October
1, 2011.
Yet again
a drowsy day today with bone-biting cool breezes that trouble me a lot at the
teaching, especially during the latter session from 1pm to 3pm. It forces me to
warm up my knees, in cross-legged, by chafing with open palms. As my first
experience of attending such teaching with punctuated gaps for the translation (not
like the one that synchronizes along as there is such in English today) in
Chinese this time as for the main devotees are Taiwanese, I find it rather
hard to get adapted but I can utilize the interval moments for reading the book
I have with me rather than reflecting on what have been just taught by His
Holiness that I find like too taken away to follow so. Yeah, the case of
distraction that sucks the will and effort to do so. But I don’t waste them. I
see the case can be for better or clearer communication than with an earpiece
could do.
The
special scene this time as like the welcoming melody that I see for the first
time here is a group of musicians from Taiwan with violins, flutes and harps on the rows of
cream-white plastic chairs set in the reserved gallery of the main temple paved
front yard.
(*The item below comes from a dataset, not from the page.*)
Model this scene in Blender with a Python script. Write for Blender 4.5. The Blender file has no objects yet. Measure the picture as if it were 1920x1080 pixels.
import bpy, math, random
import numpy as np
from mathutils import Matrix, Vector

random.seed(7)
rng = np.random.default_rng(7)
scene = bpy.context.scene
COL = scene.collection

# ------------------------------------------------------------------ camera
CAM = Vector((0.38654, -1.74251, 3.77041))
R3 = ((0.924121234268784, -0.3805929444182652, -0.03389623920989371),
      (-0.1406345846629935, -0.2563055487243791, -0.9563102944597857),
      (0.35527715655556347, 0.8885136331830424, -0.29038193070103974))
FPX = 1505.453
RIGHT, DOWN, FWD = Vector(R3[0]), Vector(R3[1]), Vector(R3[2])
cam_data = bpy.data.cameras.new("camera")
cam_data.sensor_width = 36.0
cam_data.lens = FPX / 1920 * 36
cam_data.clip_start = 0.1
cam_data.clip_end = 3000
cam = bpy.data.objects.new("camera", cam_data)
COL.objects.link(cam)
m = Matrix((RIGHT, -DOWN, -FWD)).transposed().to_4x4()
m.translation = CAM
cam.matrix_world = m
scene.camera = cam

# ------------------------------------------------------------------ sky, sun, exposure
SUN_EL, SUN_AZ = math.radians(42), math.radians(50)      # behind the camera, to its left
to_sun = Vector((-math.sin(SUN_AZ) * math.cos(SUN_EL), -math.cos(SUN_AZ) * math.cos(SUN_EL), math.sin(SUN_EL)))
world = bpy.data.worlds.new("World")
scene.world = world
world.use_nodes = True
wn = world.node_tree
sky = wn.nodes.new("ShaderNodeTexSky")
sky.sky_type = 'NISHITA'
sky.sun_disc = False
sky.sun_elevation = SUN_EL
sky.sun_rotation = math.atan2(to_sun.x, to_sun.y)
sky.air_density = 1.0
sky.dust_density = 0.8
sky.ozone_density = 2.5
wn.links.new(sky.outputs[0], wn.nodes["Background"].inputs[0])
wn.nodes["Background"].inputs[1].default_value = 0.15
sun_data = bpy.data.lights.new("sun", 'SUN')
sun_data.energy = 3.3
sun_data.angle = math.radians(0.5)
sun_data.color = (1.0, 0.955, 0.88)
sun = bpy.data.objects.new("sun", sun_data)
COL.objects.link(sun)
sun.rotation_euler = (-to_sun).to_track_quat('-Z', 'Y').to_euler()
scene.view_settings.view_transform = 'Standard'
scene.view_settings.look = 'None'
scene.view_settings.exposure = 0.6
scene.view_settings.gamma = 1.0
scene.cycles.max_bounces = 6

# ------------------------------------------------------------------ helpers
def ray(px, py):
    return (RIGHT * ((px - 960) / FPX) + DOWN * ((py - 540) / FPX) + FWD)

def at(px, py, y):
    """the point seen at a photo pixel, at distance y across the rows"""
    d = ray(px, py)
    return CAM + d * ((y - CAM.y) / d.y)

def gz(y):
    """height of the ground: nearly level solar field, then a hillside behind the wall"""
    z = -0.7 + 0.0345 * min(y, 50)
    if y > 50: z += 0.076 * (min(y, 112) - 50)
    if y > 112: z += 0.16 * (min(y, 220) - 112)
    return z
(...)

Each stringed musical instrument has a piece of paper, may be a set
of notes, attached on its shaft raised upright from the lap. Yeah, the
welcoming notes or what we call ‘musical offerings’ for His Holiness, the
master, the Guru—in meaning for what he is going to impart, the holy teachings
of Lord Buddha, this time Nagarjuna’s In Praise of the Dharmadhatu, the most
subtle mind-consciousness and its pristine luminous nature.
It’s
melodious and must be calming if one knows how to listen. Even if I can’t find
the latter, I feel this appreciation for their dedications through such way
that His Holiness, when walking to the main temple for teaching in the morning
from his abode over the yard, acknowledges gracefully by studying them for a
moment. Even just after the lunch break and before the latter session they play
for almost an hour amid applause at the end of each piece. It’s really imparting
as played by mostly experienced seniors.